Aujourd’hui, le préfet annonce que « sur une saison, plus d’1,5 million de véhicules transitent vers les stations ». Les statistiques montrent au fil des années « une relative stagnation du trafic du samedi ; le dimanche et le vendredi recevant l’augmentation des volumes de trafics d’accès aux stations ».
Le record de circulation en direction de la Tarentaise a été enregistré le 22 décembre 2020, avec 42 215 véhicules. Le 18 février 2023, on en n’était pas loin avec 39 200 véhicules enregistrés dans le sens montant. Chaque année, ce sont surtout les samedis, durant les vacances de février, qui voient la RN 90 et au-delà l’A430/A43 vers Chambéry et Lyon saturer.
Et quand la neige s’en mêle, cela devient une énorme pagaille comme le 27 décembre 2014. Des milliers de véhicules avaient été bloqués dans la neige en Savoie. 15 000 personnes avaient été hébergées par les communes et les particuliers.
Mieux informer les touristes
Une autre piste devrait, dès cet hiver, bénéficier d’améliorations, c’est celle de l’information des touristes. « Tout le monde, intuitivement, est au courant des bouchons, pose François Ravier. Les automobilistes peuvent s’informer via les panneaux autoroutiers et sur le site de www.savoie-route.fr. » Sur ce site sont publiés les prévisions de trafic du week-end établies par la Direction interdépartementale des routes Centre-Est et le conseil départemental. Prévisions qui sont aussi transmises aux médias et aux offices de tourisme.

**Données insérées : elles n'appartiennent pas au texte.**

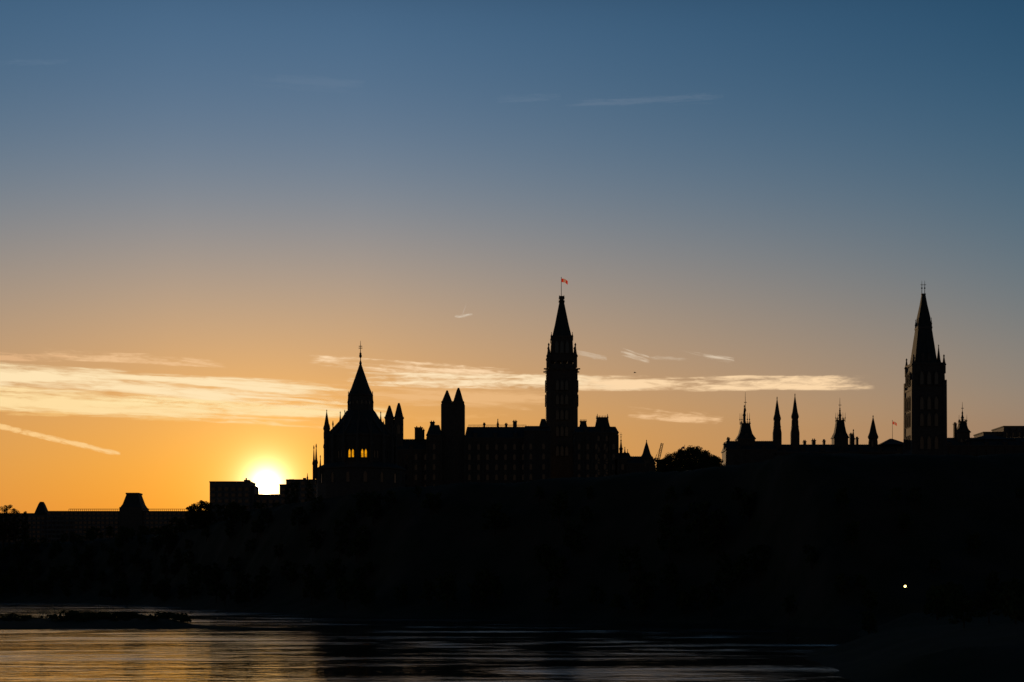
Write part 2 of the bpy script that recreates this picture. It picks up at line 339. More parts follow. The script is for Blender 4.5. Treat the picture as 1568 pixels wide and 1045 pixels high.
# ---------- East Block (right) ----------
D=770; u=S(1,D); z=lambda q:Z(q,D); x=lambda p:X(p,D)
E=Bld('gothic_east_block',x(1250),D,BASE)
E.block(x(1112),x(1190),D,D+16,BASE,z(690),z(674),ix=1)
E.chimney(x(1113),D+6,z(690),z(677),0.8); E.chimney(x(1119),D+9,z(684),z(668),0.6)
E.mansard(x(1144),D+6,13.2*u,BASE,z(672),z(648),6.6*u,spire=z(598))
for p in(1136.5,1139.5,1147.5,1151): E.finial(x(p),D+5+(p%3),z(648),z(630),0.13,False)
E.pin(x(1142.5),D+6,z(648),z(618),0.6)
for p,q,qe in((1192,606,640),(1219.5,601,637)):
    E.turret(x(p),D+4,5.0*u,BASE,z(qe),z(q)); E.lathe('turret_bases','stone',x(p),D+4,[(7.4*u,BASE),(7.2*u,z(662)),(5.4*u,z(652))],8,0.39)
    for k in range(4):
        a=math.pi/4+k*math.pi/2; E.pin(x(p)+5.6*u*math.cos(a),D+4+5.6*u*math.sin(a),z(662),z(643),0.35)
E.block(x(1186),x(1392),D,D+15,BASE,z(694),z(679.5),ix=1)
E.chimney(x(1250),D+7,z(684),z(671),0.8); E.chimney(x(1236),D+7,z(684),z(673),0.6); E.chimney(x(1266),D+7,z(684),z(672),0.5)
E.mansard(x(1290),D+6,10.8*u,BASE,z(670),z(643),5.6*u,spire=z(607))
E.pin(x(1290),D+6,z(645),z(622),0.6)
for p in(1283,1286,1294,1297.5): E.finial(x(p),D+5,z(645),z(630),0.12,False)
E.chimney(x(1308),D+7,z(684),z(662),0.7); E.pin(x(1311.5),D+7,z(684),z(655),0.6); E.chimney(x(1317),D+7,z(684),z(668),0.5)
E.turret(x(1340.5),D+5,6.6*u,BASE,z(668),z(634),12)
E.hip('roof','roof',x(1350),x(1394),D+2,D+20,z(680),z(669),6,1)
E.finish()

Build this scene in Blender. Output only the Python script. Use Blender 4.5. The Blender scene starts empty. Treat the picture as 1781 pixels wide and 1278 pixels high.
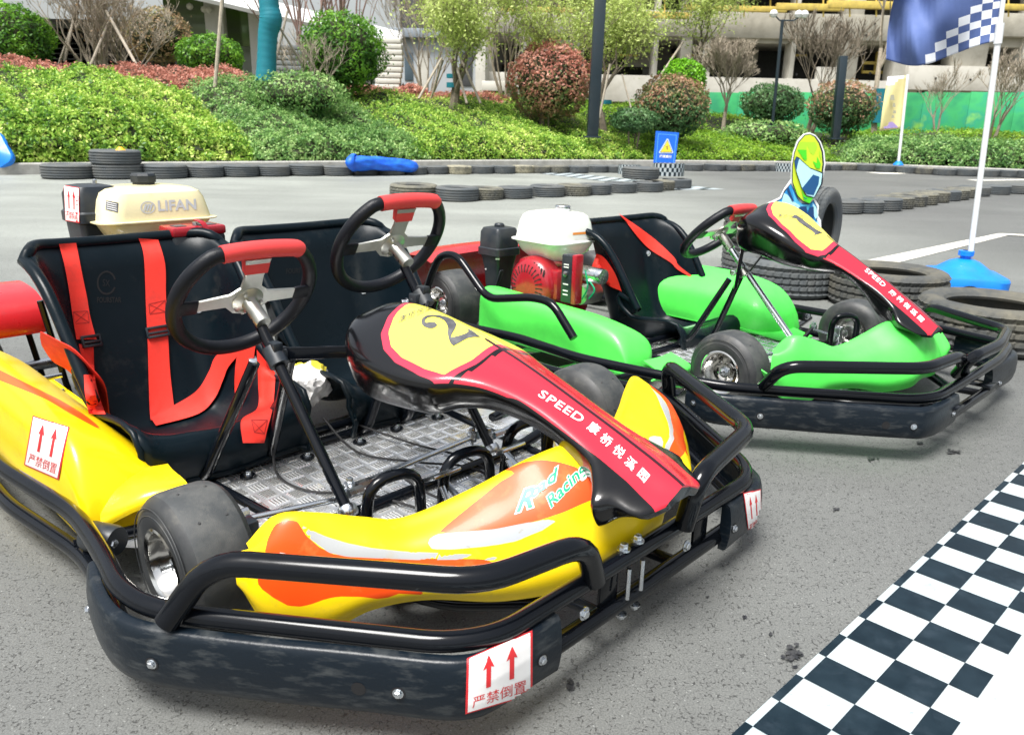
import bpy, bmesh, math, random
import numpy as np
from mathutils import Vector, Matrix
from mathutils.bvhtree import BVHTree
from mathutils.geometry import tessellate_polygon
random.seed(7); rng = np.random.default_rng(7)
sc = bpy.context.scene
col = sc.collection
R_ = math.radians
# ------------------------------------------------------------------ camera
F, CXP, CYP, CAMH = 1350.0, 890.5, 639.0, 0.88
_p = math.atan((639 - 222) / F); _r = R_(1.3)
_rt = np.array([1, 0, 0.]); _fw = np.array([0, math.cos(_p), -math.sin(_p)]); _up = np.array([0, math.sin(_p), math.cos(_p)])
CR = math.cos(_r) * _rt + math.sin(_r) * _up
CU = -math.sin(_r) * _rt + math.cos(_r) * _up
CM = np.array([CR, CU, _fw])
cd = bpy.data.cameras.new('camera'); cam = bpy.data.objects.new('camera', cd); col.objects.link(cam); sc.camera = cam
cd.sensor_width = 36; cd.lens = F * 36 / 1781; cd.clip_end = 2000; cd.clip_start = 0.02
m = Matrix(((CR[0], CU[0], -_fw[0], 0), (CR[1], CU[1], -_fw[1], 0), (CR[2], CU[2], -_fw[2], CAMH), (0, 0, 0, 1)))
cam.matrix_world = m
cd.dof.use_dof = True; cd.dof.focus_distance = 1.75; cd.dof.aperture_fstop = 10
# ------------------------------------------------------------------ world, sun, exposure
SUN_EL, SUN_AZ = 66, 215
w = bpy.data.worlds.new('World'); sc.world = w; w.use_nodes = True
nt = w.node_tree; bg = nt.nodes['Background']
sky = nt.nodes.new('ShaderNodeTexSky'); sky.sky_type = 'NISHITA'; sky.sun_disc = False
sky.sun_elevation = R_(SUN_EL); sky.sun_rotation = R_(SUN_AZ); sky.air_density = 1.4; sky.dust_density = 4.0; sky.ozone_density = 1.0
hs = nt.nodes.new('ShaderNodeHueSaturation'); hs.inputs['Saturation'].default_value = 0.34
nt.links.new(sky.outputs[0], hs.inputs['Color']); nt.links.new(hs.outputs[0], bg.inputs[0]); bg.inputs[1].default_value = 0.09
sd = bpy.data.lights.new('sun', 'SUN'); sd.energy = 3.4; sd.angle = R_(25); sd.color = (1, .98, .945)
so = bpy.data.objects.new('sun', sd); col.objects.link(so)
_a, _e = R_(SUN_AZ), R_(SUN_EL)
sdir = Vector((math.sin(_a) * math.cos(_e), math.cos(_a) * math.cos(_e), math.sin(_e)))
so.rotation_euler = sdir.to_track_quat('Z', 'Y').to_euler()
sc.view_settings.view_transform = 'Standard'; sc.view_settings.look = 'None'; sc.view_settings.exposure = 1.1; sc.view_settings.gamma = 1
sc.view_settings.use_curve_mapping = False
# ------------------------------------------------------------------ helpers
def ray(px, py):
    return np.array([(px - CXP) / F, -(py - CYP) / F, 1.0]) @ CM
def P(px, py, z=0.):                       # where the sight line meets height z
    d = ray(px, py); t = (z - CAMH) / d[2]; return np.array([d[0] * t, d[1] * t, z])
def PD(px, py, Y):                         # where it meets distance Y
    d = ray(px, py); t = Y / d[1]; return np.array([d[0] * t, Y, CAMH + d[2] * t])
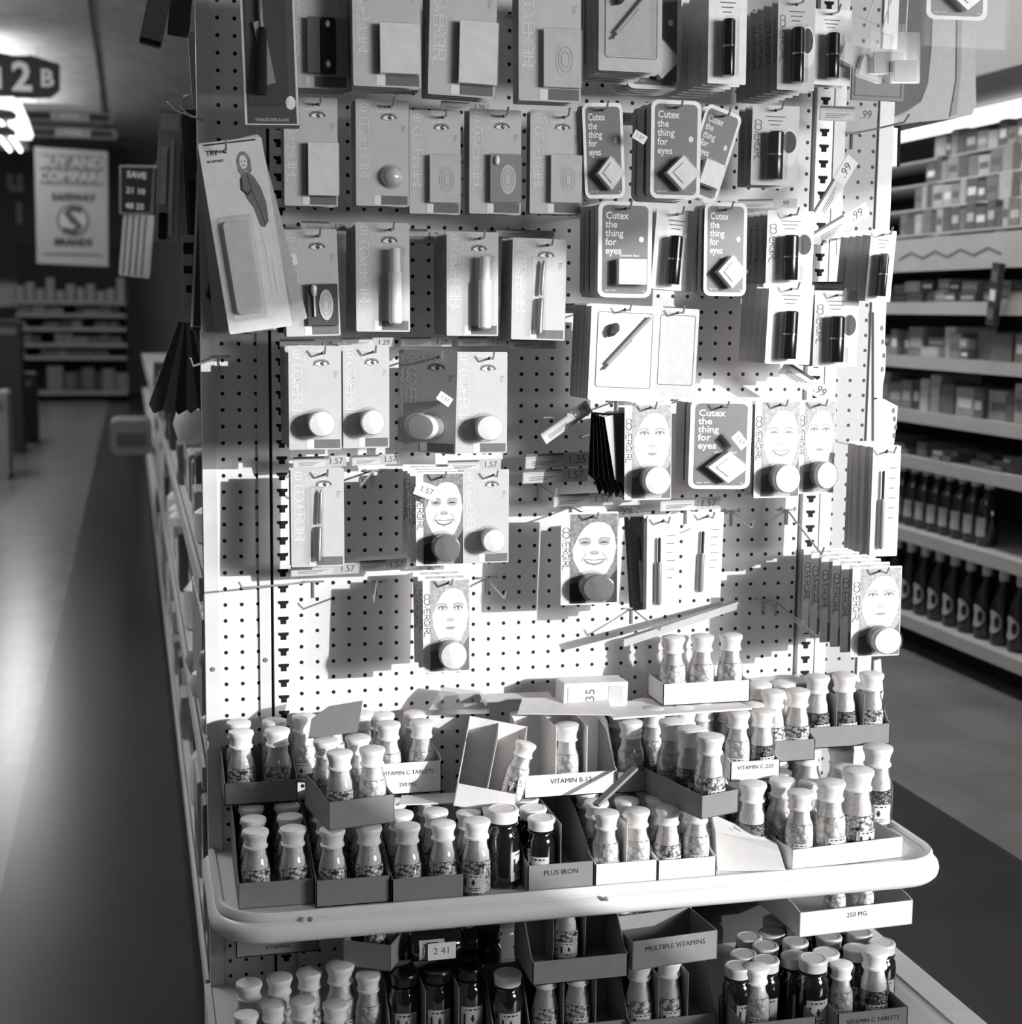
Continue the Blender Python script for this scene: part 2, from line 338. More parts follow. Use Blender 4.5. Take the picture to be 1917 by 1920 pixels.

Et lorsque le trafic s’annonce particulièrement dense, la préfecture de la Savoie communique à destination des médias et des usagers notamment via son site savoie.gouv.fr et ses réseaux sociaux @prefet73 sur X (anciennement Twitter).
Mais dans les faits, ça ne semble pas suffire. Du coup, pour cet hiver 2023/2024, l’État envisage la mise en œuvre d’« une campagne d’information plus efficace au niveau national ». De son côté, le conseiller régional et maire de Moûtiers, Fabrice Pannekoucke, plaide depuis plusieurs années pour « la création d’une application donnant accès à toutes les infos utiles aux touristes arrivant en Savoie ».
Pneus neige : « L’État n’est pas assez courageux ! »
Cerise sur le bouchon, la problématique ultime, c’est celle de l’équipement dit obligatoire des véhicules en pneus neige, chaînes ou chaussettes. Fabrice Pannekoucke dénonce l’absence de contrôles : « L’État n’est pas assez courageux ! »
Mais pour le préfet, la verbalisation n’est pas “la” solution. Pour lui, c’est une évidence, « quand on vient en montagne, il faut absolument être équipé. Et la sanction existe bel et bien, car les gendarmes font faire demi-tour aux voitures non équipées, c’est une perte de temps, un report du début des vacances qui ennuie plus les touristes qu’un PV… ».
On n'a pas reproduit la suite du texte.